**Supplied material**
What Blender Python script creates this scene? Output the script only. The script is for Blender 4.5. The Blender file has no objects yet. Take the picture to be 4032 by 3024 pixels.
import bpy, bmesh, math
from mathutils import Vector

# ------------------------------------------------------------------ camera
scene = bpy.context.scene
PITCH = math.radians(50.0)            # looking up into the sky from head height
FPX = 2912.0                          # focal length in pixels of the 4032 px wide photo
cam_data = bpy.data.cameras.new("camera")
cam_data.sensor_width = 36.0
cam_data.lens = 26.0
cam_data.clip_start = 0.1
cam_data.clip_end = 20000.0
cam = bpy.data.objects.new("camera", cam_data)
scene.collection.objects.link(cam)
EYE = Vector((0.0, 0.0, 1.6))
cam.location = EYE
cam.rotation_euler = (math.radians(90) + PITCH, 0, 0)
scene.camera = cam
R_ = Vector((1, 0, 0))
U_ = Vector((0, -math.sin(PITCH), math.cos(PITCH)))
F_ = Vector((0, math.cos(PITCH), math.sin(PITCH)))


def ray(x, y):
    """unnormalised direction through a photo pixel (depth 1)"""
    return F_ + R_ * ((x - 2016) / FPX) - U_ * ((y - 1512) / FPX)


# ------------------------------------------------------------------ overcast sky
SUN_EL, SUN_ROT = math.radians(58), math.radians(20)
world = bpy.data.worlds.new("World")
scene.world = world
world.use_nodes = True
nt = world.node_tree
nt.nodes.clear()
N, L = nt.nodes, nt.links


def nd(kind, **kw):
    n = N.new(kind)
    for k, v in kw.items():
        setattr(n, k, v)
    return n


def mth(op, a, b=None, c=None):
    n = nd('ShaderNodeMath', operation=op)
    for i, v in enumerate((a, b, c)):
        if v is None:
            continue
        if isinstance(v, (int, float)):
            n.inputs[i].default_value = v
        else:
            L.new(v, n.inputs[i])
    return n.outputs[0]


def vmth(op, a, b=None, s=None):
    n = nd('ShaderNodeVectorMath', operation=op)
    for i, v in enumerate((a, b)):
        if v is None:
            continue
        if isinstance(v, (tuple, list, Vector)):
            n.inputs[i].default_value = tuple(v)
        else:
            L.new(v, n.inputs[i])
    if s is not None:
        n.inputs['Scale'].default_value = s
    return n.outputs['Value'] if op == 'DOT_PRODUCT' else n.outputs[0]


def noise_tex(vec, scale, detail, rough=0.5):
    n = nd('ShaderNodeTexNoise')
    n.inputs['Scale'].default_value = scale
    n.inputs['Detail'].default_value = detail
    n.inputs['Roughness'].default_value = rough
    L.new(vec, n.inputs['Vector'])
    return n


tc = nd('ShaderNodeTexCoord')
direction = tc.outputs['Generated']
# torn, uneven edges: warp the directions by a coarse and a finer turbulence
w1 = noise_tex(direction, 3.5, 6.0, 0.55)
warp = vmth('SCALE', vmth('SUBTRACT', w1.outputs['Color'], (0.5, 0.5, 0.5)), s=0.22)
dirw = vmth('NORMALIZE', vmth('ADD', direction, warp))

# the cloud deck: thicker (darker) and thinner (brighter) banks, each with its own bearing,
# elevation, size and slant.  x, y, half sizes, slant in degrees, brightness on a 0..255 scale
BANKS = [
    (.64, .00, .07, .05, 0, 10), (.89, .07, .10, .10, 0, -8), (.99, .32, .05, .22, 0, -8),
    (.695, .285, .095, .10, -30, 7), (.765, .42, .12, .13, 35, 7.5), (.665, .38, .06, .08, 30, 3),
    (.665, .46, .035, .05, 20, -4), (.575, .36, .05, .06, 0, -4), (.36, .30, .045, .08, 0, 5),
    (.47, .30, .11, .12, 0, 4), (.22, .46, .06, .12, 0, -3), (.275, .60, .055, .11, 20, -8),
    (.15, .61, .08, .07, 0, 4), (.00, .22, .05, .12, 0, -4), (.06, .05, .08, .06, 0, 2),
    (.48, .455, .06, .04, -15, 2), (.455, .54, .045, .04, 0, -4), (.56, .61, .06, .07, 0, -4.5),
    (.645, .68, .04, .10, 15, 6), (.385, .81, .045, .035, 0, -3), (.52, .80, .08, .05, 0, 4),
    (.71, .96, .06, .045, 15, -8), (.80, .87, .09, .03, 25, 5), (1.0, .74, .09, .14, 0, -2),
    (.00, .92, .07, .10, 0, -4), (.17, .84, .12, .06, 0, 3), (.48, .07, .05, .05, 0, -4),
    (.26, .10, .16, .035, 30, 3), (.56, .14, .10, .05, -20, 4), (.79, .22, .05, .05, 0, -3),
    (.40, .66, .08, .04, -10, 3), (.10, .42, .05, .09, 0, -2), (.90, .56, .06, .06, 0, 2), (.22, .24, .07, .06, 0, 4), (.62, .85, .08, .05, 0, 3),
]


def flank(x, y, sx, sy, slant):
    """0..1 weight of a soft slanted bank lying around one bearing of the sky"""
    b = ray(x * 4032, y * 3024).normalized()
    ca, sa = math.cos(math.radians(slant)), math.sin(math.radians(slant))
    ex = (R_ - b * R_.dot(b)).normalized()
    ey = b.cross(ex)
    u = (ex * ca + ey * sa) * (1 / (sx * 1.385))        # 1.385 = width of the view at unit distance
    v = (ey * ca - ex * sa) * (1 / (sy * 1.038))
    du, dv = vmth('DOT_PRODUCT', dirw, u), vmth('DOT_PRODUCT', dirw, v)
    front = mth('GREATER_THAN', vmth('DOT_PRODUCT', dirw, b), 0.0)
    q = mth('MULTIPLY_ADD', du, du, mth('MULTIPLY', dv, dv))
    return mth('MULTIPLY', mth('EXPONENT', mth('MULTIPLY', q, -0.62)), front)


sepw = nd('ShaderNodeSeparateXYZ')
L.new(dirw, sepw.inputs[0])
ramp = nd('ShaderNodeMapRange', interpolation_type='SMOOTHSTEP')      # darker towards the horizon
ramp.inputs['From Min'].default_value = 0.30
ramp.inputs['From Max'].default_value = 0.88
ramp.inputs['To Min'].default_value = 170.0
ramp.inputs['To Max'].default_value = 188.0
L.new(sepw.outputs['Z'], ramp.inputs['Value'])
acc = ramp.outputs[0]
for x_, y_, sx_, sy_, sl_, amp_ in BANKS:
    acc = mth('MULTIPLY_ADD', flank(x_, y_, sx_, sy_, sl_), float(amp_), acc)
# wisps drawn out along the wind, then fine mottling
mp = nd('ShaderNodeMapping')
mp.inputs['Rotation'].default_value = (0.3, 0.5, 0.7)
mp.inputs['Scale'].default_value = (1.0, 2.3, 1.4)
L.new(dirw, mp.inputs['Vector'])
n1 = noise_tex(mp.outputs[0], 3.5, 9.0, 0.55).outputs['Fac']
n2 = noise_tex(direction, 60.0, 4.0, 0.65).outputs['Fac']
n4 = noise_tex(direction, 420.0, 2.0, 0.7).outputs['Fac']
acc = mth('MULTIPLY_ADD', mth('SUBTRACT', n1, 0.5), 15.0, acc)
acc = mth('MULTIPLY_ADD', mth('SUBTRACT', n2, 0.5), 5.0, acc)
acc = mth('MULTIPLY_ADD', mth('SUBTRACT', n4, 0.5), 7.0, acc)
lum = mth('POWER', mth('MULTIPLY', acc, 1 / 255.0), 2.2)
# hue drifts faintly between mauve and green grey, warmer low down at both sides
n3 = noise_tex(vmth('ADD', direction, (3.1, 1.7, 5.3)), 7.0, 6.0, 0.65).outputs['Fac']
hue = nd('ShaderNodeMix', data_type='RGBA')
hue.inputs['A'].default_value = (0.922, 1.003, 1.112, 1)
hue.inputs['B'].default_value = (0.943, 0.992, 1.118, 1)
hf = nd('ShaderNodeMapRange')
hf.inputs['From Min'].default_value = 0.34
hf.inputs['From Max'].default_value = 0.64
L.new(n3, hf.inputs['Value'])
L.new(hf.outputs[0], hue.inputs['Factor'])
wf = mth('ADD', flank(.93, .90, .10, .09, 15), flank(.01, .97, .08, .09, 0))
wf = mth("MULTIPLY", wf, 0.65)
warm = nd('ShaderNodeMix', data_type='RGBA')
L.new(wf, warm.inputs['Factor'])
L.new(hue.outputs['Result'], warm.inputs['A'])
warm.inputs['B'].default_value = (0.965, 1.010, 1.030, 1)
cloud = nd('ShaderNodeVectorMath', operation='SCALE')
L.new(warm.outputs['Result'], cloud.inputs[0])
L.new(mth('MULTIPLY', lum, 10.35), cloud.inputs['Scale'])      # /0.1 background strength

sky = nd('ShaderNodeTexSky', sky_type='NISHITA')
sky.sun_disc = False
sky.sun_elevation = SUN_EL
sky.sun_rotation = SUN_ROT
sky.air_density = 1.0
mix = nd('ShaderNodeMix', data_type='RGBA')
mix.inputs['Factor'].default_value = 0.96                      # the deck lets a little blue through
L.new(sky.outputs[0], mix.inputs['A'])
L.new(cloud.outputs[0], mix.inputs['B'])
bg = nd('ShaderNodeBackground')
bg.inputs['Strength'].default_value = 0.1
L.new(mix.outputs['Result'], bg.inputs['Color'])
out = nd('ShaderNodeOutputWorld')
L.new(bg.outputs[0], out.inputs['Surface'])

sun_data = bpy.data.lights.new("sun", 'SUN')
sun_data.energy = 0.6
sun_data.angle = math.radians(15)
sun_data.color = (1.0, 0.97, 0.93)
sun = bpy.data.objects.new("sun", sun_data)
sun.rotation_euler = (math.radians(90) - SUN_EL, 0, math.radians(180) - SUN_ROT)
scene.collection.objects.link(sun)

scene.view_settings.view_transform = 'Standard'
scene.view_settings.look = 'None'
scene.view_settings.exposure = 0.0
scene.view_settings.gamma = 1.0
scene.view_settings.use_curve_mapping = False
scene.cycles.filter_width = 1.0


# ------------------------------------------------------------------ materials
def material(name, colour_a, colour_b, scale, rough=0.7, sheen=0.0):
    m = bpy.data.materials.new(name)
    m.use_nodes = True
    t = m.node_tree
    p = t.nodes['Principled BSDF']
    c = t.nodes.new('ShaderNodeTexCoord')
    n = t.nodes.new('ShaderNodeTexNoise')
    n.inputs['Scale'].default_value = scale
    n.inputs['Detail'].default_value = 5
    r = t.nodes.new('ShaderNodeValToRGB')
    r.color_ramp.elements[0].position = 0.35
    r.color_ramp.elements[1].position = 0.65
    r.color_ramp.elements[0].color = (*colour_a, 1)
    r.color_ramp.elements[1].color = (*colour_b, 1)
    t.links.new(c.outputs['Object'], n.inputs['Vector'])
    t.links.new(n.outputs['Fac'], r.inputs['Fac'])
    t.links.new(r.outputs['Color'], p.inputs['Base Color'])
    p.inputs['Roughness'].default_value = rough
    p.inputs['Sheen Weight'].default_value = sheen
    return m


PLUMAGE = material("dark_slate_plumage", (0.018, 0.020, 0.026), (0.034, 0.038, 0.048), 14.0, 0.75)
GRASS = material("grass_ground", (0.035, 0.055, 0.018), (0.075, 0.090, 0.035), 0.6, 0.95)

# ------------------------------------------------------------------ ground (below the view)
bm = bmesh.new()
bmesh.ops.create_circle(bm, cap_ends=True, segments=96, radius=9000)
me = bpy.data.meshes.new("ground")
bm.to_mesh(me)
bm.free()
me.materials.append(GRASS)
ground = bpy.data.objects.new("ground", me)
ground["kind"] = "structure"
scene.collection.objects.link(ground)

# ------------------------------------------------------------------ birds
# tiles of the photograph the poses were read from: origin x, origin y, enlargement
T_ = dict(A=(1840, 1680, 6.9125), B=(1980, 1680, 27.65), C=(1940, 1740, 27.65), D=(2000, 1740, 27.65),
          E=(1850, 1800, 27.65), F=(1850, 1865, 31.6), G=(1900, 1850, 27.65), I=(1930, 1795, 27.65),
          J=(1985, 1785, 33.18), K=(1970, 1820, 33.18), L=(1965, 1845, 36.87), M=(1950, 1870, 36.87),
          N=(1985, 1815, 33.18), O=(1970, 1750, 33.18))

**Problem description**
Copy out only the lines running from the beginning of the data to the line with "N, L = nt.nodes, nt.links", both ends included.

**Output of the exercise**
What Blender Python script creates this scene? Output the script only. The script is for Blender 4.5. The Blender file has no objects yet. Take the picture to be 4032 by 3024 pixels.
import bpy, bmesh, math
from mathutils import Vector

# ------------------------------------------------------------------ camera
scene = bpy.context.scene
PITCH = math.radians(50.0)            # looking up into the sky from head height
FPX = 2912.0                          # focal length in pixels of the 4032 px wide photo
cam_data = bpy.data.cameras.new("camera")
cam_data.sensor_width = 36.0
cam_data.lens = 26.0
cam_data.clip_start = 0.1
cam_data.clip_end = 20000.0
cam = bpy.data.objects.new("camera", cam_data)
scene.collection.objects.link(cam)
EYE = Vector((0.0, 0.0, 1.6))
cam.location = EYE
cam.rotation_euler = (math.radians(90) + PITCH, 0, 0)
scene.camera = cam
R_ = Vector((1, 0, 0))
U_ = Vector((0, -math.sin(PITCH), math.cos(PITCH)))
F_ = Vector((0, math.cos(PITCH), math.sin(PITCH)))


def ray(x, y):
    """unnormalised direction through a photo pixel (depth 1)"""
    return F_ + R_ * ((x - 2016) / FPX) - U_ * ((y - 1512) / FPX)


# ------------------------------------------------------------------ overcast sky
SUN_EL, SUN_ROT = math.radians(58), math.radians(20)
world = bpy.data.worlds.new("World")
scene.world = world
world.use_nodes = True
nt = world.node_tree
nt.nodes.clear()
N, L = nt.nodes, nt.links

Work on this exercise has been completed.